Kathāsaritsāgara contains multiples layers of stories, tales within tales within tales. It consists of 18 lambhakas (books) of 124 taramgas (chapters) called “waves”, and approximately 22,000 ślokas (distichs) in addition to prose sections. The śloka consists of 2 half-verses of 16 syllables each. In more than twenty thousand verses the Kathāsaritsāgara tells more than three hundred and fifty tales. Quoting from Sir James Mallinson introduction:

“They are told to illustrate events in the main narrative; they are sallied back and forward as argument and counterargument; they are told for the amusement of the characters in the main story; they are told for no reason at all...”

Its translation into English by C.H. Tawney, first published in 1880 and then again in 1920, has made it one of the best-known non-religious Sanskrit works. Later well-known translations are available such as “The Ocean of the Rivers of Story” translated by Sir James Mallinson, first published in 2007 by The Clay Sanskrit Library (New York University Press) and JJC Foundation.

The title directly alludes to this outstanding Indian collection of stories — Ocean of the Streams of Story – already worth it for the title alone... and perhaps the main reason I was drawn into these books, later also fascinated by the way it is structured. It has been a great source of inspiration, a wide-open metaphor that deepens and enriches the more you know about the original source. The previous quote taken from Salman Rushdie’s novel Haroun and the Sea of Stories describes it beautifully.

By appropriating this title and some ideas behind it, I found an unlimited expansion, the open platform I needed on how to gather my own compilation of daily visual stories, organized as “chapters” called Streams. A stream is a body of water flowing in a channel, a liquid current, a continuous flow or succession of anything, a series of things, a stream of words... stream is flow, both a noun and a verb. Ultimately, it is Life.

Ocean of the Streams of Story here consists of a series of Streams made up of the accumulation of daily visual notes and sketches. Mainly unexpected moments, day-to-day glimpses of life that capture my eye as if anchoring time through a deeper gaze.
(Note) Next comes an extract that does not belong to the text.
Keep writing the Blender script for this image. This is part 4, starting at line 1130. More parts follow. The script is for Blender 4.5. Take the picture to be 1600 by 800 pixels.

Each image a tale on its own, yet when joined together become other stories, in liquid form, changing, flowing, becoming new versions of themselves.  Alive.

It might be that through the acknowledgment and insistence of a certain form or a particular pattern, observing a natural template or its absence, by connecting similarities, noticing differences, resemblances or uniqueness, while joining and disjoining, or simply during the inevitable pause of recognition that I find an open space. A vanishing point. Silence.